Five years after her brother’s passing, Gonzales uses her grief to inform her work as a writer and director of documentaries, dramedies, and stop-motion films. She owns Povi Studios, a Pueblo multimedia production company. In 2021, Gonzales was the Sundance Institute Indigenous Program Native Lab Artist in Residence for episodic screenwriting, a First Peoples Fund Artist in Business Leadership Fellow, and a Jackson Wild Media Lab Fellow. Besides her degree in English-Communications from FLC, Gonzales also earned a degree in Cinematic Arts & Technology from the Institute of American Indian Arts.

“I feel like Fort Lewis gave me such a solid foundation to express myself and develop the communication skills I’d need to succeed in the film and television industry,” Gonzales said.

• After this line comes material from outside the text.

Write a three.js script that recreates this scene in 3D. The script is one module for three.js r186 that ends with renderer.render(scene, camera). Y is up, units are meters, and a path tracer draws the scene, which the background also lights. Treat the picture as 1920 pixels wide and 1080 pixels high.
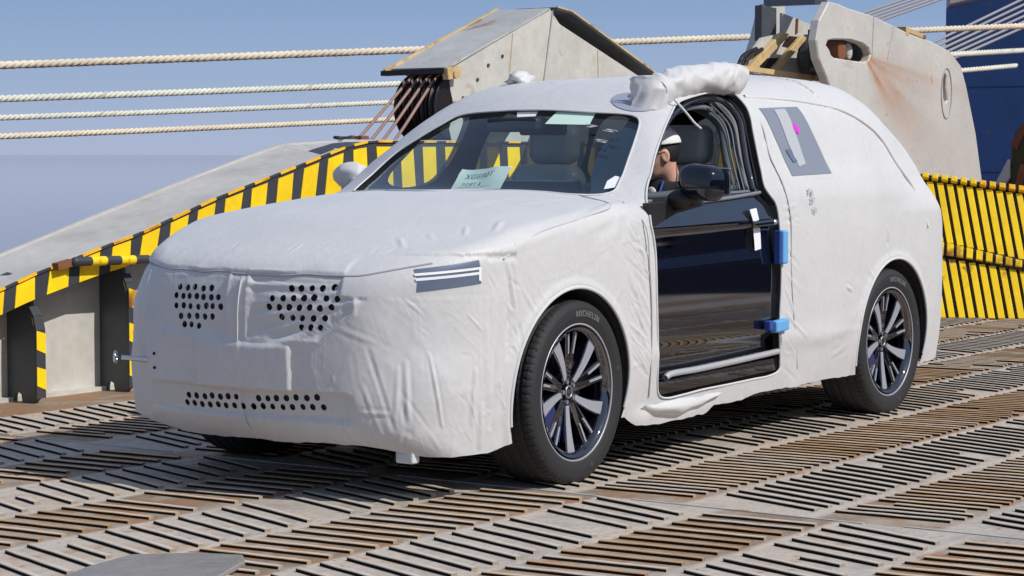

During a short return to FLC in 2019, Gonzales met Carol Fleisher, senior producer of Rocky Mountain PBS and producer in residence at FLC. Fleisher oversaw Gonzales's internship position with the television station, where Gonzales learned the behind-the-scenes of writing, directing, and producing documentaries. She now works with Fleisher on the Native Lens series as the lead editor.

Charine in an orange beanie and jean jacket, operating a large video camera in a grassy area.

Over the last couple of years, Gonzales has participated in the 2022 LA Skins Fest and Native American Media Alliance TV Writers Lab sponsored by Netflix and Amazon Studios. In the TV Writers Lab, she developed a series pilot script about a Pueblo woman who develops time-warping superpowers. She also directed a short film, Our Quiyo: Maria Martinez, about her family's six-generations-long legacy of traditional San Ildefonso Pueblo pottery. The film premiered at the John F. Kennedy Center for Performing Arts in Washington, D.C., and later showed at the Santa Fe International Film Festival and LA Skins Fest.

She’s currently in post-production for her first narrative fiction short film, River Bank (Pō Kegeh), which Gonzales wrote and directed from a Pueblo perspective. She’s also working on a documentary about Tewa language preservation in the Pueblo community.

“I’ve grown up with the notion that I should always bring back what I’ve learned through my education and amazing opportunities to my community,” Gonzales said. “It’s all for them. I hope that my work can provide a common ground for people to understand who we are and why our voices as Native people are important.”